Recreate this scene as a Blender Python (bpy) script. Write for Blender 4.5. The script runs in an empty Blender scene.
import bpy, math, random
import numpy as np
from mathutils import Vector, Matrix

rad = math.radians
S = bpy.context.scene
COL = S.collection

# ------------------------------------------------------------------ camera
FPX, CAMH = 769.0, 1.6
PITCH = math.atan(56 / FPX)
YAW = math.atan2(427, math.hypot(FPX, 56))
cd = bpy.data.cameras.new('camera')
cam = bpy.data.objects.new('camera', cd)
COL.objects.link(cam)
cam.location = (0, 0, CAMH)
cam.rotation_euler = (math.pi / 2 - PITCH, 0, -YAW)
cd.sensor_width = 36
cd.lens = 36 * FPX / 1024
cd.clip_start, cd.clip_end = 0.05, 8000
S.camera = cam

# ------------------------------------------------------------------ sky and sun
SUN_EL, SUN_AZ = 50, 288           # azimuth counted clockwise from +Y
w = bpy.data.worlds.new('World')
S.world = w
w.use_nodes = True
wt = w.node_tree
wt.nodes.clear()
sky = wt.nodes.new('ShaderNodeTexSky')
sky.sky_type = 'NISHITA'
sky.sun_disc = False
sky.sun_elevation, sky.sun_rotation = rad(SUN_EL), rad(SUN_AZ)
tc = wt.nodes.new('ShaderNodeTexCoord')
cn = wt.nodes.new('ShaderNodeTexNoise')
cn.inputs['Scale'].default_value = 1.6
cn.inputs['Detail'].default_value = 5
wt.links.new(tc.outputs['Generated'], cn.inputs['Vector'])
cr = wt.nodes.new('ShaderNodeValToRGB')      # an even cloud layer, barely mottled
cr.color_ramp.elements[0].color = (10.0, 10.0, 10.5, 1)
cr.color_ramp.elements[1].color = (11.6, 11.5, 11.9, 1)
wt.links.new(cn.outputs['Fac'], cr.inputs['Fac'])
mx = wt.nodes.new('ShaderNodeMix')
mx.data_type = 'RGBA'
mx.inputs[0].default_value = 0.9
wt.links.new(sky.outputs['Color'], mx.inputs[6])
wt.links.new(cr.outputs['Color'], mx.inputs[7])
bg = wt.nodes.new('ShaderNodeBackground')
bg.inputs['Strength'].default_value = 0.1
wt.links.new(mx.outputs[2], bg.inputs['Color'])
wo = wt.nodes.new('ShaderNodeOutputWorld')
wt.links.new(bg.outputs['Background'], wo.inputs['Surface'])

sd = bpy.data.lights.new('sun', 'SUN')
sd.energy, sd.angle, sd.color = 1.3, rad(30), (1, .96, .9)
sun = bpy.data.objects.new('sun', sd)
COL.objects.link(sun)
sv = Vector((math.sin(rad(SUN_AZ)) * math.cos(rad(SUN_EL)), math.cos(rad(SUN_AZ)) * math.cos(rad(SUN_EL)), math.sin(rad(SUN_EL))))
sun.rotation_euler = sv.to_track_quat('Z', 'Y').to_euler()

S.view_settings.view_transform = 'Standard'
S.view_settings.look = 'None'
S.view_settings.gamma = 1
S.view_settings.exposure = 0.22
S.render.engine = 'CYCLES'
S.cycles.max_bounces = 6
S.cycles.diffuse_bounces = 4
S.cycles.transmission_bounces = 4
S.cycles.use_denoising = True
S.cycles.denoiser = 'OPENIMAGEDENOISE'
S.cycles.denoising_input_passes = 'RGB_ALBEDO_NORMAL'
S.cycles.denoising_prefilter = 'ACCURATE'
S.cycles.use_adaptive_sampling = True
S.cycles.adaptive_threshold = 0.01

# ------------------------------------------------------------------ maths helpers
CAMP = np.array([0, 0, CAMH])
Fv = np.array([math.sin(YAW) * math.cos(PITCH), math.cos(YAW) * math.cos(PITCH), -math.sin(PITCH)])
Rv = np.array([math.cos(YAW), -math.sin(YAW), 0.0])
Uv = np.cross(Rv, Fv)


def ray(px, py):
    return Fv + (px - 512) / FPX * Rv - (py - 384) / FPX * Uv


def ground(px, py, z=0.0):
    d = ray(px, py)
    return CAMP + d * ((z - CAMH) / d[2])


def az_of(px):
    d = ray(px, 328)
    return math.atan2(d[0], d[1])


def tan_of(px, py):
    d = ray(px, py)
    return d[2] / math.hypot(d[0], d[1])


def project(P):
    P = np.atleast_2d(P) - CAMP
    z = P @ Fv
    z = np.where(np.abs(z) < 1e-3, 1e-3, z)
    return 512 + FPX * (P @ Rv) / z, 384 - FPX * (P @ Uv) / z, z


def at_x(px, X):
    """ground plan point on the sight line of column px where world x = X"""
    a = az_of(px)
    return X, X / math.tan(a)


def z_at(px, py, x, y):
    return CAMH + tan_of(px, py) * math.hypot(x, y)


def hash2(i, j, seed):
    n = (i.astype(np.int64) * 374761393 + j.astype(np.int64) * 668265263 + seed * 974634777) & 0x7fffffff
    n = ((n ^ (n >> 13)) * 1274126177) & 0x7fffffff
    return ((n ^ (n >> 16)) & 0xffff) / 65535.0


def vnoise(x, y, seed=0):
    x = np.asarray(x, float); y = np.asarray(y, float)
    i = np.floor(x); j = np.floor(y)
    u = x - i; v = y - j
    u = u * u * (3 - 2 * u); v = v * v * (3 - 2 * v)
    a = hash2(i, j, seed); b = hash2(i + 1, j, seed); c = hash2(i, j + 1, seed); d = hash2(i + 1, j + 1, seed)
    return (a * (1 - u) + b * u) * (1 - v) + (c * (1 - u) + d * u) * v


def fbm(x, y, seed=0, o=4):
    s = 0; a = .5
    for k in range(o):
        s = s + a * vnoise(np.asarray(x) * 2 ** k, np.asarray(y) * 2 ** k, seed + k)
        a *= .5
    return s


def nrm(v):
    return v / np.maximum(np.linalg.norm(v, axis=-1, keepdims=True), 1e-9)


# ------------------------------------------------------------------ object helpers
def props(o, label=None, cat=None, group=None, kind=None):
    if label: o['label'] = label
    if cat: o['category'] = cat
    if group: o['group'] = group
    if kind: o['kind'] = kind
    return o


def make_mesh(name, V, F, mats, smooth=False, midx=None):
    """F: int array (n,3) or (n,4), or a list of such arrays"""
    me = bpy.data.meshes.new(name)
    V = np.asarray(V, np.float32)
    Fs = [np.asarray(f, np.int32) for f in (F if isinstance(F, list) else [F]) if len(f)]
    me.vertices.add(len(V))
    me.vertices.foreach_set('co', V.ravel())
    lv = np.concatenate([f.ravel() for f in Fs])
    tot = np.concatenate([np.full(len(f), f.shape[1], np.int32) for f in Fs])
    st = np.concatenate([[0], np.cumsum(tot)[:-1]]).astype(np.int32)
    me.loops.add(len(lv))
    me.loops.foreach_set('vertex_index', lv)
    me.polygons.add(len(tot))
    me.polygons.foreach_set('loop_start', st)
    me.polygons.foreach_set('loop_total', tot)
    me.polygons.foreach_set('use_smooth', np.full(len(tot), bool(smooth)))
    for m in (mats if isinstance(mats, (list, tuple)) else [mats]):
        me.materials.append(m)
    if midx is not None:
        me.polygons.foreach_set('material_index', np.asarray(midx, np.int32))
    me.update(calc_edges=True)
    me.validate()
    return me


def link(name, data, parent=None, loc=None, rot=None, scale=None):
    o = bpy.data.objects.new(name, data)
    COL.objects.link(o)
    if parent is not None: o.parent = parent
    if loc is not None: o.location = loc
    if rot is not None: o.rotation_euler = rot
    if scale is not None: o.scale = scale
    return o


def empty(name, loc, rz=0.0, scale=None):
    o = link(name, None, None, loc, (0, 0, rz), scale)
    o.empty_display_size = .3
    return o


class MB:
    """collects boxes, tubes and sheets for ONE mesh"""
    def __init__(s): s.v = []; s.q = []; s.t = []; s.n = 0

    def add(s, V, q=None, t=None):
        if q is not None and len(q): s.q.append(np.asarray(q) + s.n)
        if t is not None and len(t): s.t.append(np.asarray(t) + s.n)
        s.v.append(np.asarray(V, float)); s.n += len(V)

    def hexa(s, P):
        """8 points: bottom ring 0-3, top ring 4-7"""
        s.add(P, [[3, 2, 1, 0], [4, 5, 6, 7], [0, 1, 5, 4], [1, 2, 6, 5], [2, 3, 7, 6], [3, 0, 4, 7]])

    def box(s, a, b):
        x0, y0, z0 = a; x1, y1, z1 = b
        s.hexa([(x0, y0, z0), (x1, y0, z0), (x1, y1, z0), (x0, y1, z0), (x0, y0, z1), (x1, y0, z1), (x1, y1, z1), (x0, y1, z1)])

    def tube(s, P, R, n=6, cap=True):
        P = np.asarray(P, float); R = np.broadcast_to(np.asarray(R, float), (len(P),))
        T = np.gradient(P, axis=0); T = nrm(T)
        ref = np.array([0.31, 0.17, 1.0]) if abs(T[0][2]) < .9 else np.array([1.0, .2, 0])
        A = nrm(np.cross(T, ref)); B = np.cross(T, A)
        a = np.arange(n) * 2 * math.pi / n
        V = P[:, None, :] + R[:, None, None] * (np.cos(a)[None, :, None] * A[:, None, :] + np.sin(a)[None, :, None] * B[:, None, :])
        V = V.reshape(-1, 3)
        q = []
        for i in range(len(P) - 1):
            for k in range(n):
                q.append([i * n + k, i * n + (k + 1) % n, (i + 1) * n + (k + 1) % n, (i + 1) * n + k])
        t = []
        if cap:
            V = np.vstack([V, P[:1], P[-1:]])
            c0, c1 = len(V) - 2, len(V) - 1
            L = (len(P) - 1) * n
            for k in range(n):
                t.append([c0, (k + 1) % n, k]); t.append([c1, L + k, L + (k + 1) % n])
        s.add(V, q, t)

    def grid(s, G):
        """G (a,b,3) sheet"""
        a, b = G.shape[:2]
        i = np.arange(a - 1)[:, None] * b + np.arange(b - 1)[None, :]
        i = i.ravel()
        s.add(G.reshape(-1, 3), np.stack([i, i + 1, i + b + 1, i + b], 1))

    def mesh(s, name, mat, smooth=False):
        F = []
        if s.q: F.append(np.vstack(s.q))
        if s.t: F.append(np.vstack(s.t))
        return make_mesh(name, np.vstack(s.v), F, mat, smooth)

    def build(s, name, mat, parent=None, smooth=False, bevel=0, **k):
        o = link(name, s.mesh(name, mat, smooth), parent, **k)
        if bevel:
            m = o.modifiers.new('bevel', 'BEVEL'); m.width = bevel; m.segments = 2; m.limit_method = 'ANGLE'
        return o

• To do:
Look above and repeat, character for character, the lines from the first one to the line with "COL = S.collection", counting both.

• Full response:
Recreate this scene as a Blender Python (bpy) script. Write for Blender 4.5. The script runs in an empty Blender scene.
import bpy, math, random
import numpy as np
from mathutils import Vector, Matrix

rad = math.radians
S = bpy.context.scene
COL = S.collection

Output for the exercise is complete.